Humans have mastered agriculture for the last 10.000 years, during which different climates, cultures, and technologies have driven and defined farming development. Nevertheless, a summer storm, voracious pests or a bad drought can still ruin the harvest and destroy months of hard work. But not anymore, according to Japanese plant physiologist Shigeharu Shimamura, who transfered intensive agriculture under the roof.


Shimamura converted a former Sony Corporation semiconductor factory in Miyagi Prefecture, eastern Japan, into the world’s largest indoor farm.

The high-tech indoor farm, illuminated by 17.500 LEDs and nearly half the size of a football field, opened on the summer of 2014 and it is already producing 10.000 heads of lettuce per day, 100 times more per square foot than traditional methods.

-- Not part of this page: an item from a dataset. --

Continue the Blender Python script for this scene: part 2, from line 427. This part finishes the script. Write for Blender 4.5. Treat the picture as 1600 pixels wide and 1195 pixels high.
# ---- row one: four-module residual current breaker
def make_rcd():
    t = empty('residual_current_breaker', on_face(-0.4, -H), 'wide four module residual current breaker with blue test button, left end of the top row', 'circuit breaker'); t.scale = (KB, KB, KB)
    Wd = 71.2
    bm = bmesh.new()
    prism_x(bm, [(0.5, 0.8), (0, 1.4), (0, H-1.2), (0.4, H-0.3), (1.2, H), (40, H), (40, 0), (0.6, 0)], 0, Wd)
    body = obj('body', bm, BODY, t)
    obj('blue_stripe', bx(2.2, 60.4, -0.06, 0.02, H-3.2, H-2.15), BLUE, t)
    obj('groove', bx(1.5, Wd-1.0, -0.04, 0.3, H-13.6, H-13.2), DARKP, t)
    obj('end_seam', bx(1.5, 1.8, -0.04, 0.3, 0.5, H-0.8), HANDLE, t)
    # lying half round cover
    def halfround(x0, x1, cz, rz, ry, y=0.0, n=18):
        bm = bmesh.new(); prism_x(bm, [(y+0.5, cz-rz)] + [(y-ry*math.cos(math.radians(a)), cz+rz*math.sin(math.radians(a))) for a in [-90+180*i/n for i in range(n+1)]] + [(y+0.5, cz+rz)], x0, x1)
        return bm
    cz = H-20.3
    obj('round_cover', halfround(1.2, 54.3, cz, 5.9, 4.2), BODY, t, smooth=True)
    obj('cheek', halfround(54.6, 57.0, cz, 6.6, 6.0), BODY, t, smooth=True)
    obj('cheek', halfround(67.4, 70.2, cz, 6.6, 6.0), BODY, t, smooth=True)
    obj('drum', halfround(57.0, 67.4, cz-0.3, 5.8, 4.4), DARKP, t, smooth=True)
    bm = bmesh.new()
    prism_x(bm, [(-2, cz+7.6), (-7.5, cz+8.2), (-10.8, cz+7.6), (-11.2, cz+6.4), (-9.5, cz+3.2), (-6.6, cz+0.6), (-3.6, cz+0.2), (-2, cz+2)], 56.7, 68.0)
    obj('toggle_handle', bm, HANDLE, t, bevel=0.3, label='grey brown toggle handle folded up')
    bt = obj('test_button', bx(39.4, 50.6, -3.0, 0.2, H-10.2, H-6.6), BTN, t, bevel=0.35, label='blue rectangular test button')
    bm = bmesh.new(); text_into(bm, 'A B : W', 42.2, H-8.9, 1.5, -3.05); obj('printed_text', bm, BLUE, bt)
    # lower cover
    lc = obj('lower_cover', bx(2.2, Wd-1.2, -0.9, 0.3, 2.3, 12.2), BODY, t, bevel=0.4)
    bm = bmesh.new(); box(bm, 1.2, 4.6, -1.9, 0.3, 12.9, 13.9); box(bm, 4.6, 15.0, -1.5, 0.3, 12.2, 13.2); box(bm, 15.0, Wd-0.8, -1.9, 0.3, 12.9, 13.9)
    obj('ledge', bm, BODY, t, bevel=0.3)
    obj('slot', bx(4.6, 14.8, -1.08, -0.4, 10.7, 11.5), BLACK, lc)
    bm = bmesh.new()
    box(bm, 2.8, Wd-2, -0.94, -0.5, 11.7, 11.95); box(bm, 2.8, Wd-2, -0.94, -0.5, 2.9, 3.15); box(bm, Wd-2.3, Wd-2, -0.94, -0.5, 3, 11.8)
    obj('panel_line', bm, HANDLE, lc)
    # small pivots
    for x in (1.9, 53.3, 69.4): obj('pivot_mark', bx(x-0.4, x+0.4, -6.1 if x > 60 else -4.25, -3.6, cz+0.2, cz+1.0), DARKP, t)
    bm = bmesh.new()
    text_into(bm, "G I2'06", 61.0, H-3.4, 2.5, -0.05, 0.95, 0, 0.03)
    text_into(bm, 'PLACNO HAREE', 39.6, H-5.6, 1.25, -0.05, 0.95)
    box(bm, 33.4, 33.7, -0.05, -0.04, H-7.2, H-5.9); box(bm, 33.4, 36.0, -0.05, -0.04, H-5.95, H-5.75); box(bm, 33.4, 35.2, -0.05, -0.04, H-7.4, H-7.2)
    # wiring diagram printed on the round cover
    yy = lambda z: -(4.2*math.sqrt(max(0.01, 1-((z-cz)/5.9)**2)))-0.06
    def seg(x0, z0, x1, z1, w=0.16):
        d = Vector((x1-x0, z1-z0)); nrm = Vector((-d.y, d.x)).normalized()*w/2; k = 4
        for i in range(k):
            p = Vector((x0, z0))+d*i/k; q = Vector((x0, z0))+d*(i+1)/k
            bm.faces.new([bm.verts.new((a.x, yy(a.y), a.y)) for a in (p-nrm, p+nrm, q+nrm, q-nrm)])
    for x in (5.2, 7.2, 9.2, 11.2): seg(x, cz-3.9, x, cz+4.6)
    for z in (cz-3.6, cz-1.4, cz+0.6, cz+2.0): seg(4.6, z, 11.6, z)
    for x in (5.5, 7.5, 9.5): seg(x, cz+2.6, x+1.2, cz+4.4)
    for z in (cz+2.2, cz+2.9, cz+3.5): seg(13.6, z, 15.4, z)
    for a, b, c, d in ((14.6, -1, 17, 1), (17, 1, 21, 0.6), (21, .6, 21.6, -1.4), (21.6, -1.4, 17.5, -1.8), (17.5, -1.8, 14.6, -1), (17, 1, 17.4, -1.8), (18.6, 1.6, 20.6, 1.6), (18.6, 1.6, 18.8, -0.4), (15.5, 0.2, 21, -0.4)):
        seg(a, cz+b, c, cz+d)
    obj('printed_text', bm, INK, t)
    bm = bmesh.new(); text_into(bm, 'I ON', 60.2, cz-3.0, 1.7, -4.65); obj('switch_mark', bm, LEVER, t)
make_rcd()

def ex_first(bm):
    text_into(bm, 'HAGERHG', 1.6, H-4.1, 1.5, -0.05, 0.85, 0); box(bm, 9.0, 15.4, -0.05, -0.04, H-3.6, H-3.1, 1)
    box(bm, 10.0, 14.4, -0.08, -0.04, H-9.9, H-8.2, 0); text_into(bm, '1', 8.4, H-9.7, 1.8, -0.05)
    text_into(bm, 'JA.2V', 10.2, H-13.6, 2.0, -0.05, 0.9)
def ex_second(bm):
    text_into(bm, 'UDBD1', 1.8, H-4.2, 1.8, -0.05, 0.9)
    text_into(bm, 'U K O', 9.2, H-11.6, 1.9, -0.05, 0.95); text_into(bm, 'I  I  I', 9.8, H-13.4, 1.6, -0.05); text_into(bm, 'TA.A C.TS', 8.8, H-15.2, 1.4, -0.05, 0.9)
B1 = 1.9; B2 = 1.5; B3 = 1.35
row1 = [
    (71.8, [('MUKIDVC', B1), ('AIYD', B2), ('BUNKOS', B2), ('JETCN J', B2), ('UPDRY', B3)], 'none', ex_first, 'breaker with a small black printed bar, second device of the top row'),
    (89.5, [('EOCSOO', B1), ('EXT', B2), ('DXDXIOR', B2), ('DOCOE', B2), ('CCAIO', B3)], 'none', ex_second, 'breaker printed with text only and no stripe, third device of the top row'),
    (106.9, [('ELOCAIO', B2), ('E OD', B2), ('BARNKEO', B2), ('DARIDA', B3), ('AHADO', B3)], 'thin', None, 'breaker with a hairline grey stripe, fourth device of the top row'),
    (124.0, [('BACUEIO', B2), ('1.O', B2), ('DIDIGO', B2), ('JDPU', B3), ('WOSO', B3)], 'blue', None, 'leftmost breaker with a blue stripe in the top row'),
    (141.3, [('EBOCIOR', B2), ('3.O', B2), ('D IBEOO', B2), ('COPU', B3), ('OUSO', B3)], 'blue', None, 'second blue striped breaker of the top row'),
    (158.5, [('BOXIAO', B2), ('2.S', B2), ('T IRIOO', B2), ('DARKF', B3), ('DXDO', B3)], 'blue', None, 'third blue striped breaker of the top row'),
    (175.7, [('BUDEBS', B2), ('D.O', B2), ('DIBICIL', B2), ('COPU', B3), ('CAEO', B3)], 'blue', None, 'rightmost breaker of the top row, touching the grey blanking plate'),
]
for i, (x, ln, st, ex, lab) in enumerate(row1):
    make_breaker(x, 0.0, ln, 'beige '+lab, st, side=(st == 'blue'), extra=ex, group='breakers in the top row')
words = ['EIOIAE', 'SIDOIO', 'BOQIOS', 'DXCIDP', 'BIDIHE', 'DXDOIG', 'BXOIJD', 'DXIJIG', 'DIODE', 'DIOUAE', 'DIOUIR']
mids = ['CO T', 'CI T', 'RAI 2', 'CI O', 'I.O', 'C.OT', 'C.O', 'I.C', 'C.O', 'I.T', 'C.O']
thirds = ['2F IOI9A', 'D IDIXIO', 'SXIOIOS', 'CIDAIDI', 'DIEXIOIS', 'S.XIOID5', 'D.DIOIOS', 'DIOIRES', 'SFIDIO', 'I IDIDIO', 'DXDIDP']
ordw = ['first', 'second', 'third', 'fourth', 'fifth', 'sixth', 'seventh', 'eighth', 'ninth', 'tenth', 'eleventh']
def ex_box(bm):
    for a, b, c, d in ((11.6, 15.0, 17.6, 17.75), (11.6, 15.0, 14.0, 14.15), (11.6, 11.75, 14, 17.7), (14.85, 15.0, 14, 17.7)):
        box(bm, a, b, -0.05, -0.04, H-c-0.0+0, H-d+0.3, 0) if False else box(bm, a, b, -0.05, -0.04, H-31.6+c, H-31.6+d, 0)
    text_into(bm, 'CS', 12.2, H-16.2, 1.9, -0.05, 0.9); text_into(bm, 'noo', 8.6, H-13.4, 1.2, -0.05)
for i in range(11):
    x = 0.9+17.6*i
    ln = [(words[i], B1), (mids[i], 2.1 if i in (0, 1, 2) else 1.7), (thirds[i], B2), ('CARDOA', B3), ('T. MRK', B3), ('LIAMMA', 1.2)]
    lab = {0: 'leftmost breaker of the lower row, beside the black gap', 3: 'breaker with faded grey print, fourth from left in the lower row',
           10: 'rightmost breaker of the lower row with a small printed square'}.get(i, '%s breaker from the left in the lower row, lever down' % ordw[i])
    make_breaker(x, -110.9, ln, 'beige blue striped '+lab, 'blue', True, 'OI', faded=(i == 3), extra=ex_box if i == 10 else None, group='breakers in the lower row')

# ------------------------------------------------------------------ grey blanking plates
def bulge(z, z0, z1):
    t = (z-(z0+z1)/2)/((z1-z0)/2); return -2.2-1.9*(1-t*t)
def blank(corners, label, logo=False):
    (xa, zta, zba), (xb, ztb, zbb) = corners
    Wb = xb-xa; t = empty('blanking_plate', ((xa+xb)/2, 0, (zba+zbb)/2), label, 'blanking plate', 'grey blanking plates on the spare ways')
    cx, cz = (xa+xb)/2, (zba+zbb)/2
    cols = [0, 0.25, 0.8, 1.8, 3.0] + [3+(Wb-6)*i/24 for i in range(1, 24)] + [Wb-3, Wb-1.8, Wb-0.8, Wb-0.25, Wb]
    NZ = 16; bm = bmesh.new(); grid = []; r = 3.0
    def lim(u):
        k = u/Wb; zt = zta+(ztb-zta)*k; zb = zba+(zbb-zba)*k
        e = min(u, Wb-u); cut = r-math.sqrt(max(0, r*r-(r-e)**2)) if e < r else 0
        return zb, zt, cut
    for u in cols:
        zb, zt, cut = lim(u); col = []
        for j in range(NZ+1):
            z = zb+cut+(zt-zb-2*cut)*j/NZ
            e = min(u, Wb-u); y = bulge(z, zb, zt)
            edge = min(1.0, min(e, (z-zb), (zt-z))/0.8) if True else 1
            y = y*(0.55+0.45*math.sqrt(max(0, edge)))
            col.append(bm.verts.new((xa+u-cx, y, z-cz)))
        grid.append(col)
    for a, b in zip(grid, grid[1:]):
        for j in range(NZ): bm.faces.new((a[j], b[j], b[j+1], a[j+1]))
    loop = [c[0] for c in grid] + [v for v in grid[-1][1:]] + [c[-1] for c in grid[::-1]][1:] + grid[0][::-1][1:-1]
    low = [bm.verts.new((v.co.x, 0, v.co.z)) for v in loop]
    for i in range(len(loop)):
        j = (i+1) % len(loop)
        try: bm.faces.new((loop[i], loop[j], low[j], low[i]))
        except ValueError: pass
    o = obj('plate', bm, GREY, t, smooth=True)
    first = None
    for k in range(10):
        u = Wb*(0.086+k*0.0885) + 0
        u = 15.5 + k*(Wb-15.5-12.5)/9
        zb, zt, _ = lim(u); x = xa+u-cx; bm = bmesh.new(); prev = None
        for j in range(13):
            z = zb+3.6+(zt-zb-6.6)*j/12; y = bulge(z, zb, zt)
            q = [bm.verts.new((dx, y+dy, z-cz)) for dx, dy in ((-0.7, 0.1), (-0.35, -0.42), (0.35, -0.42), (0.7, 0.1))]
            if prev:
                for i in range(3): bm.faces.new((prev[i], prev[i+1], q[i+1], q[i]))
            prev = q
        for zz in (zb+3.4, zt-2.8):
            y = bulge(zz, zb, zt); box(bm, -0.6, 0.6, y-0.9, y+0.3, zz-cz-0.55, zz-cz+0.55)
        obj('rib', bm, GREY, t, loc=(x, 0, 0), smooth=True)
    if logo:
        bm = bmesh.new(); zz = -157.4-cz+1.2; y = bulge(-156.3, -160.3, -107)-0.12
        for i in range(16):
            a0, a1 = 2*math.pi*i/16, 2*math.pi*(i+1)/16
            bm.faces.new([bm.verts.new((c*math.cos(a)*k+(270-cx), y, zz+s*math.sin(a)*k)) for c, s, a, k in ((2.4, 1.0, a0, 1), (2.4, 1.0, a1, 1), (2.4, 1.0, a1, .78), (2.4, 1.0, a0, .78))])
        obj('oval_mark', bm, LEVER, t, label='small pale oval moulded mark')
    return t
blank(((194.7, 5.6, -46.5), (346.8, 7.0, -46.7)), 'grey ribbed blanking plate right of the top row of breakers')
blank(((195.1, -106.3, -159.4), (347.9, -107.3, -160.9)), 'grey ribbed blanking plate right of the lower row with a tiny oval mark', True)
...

With 40% less power, 80% less food waste and 99% less water usage than outdoor fields, the indoor factory farm shortened the cycle of days and nights in its artificial environment, growing vegetable faster, while optimizing temperature, lighting, humidity and space.


The Japan team believes that indoor cultivation could be a solution to food shortages in the world. They are working on more indoor farms in Hong Kong and Russia. Shimamura states: “Finally, we are about to start the real agricultural industrialization”. Could this be the future of agriculture?